Embedded Journeys

Why hexdump and hexdump -C Show Different Output

This is a short writing about a small discovery I made whilst using hexdump to dump some ELF files on my Raspberry Pi. During the writing of the article about dissecting ELF executables, I noticed how one command line parameter significantly changed the interpretation of the binary dump.

What about hexdump?

hexdump is a handy command-line tool on Linux that lets you view binary files in a more human-readable format. It is useful to create a hexadecimal dump from a binary file, hence its name “hexdump”. It can be found in the util-linux package, a package with some general utilities.

An example with hexdump

As an example, consider creating a text file which contains only the word “hi”.

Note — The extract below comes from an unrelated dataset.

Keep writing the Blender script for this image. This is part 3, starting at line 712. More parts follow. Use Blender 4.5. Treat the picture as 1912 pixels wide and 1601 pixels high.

echo -n "hi" > example.txt 

The -n flag avoids adding a newline character to the file. In ASCII “hi” corresponds to the following bytes: 0x68 0x69.

When running

hexdump example.txt

This produces the following output:

0000000 6968
0000002

However, when we run

hexdump -C example.txt

The output looks slightly different:

00000000  68 69                                             |hi|
00000002

Notice how the position of the hexadecimal values 0x68 and 0x69 seems to change in the hexdump output depending on the presence of the -C parameter.

What is going on?

When you run hexdump without any flags, it defaults to grouping bytes into 16-bit words (2 bytes), and then displays them in your system’s native endianness—on a Raspberry Pi, that’s little-endian. So the bytes 0x68 and 0x69 (for “hi”) get grouped into one word: 0x6968, but displayed in reverse due to little-endian formatting.

In contrast, hexdump -C switches to “canonical hex+ASCII” format. It shows each byte in its original order, along with its ASCII representation on the right. It’s more human-readable, and often a better default for inspecting raw files byte-by-byte.

So:

  • hexdump: word-based, endian-sensitive
  • hexdump -C: byte-based, order-preserving

Alternative

Oh, and if you want to be more efficient in the amount of keystrokes you use, you can use hd as well which is just a symbolic link to hexdump.

Takeaway

This small difference reminded me how important tooling defaults can be — especially when interpreting binary data. Understanding what each tool actually displays can prevent subtle misinterpretations.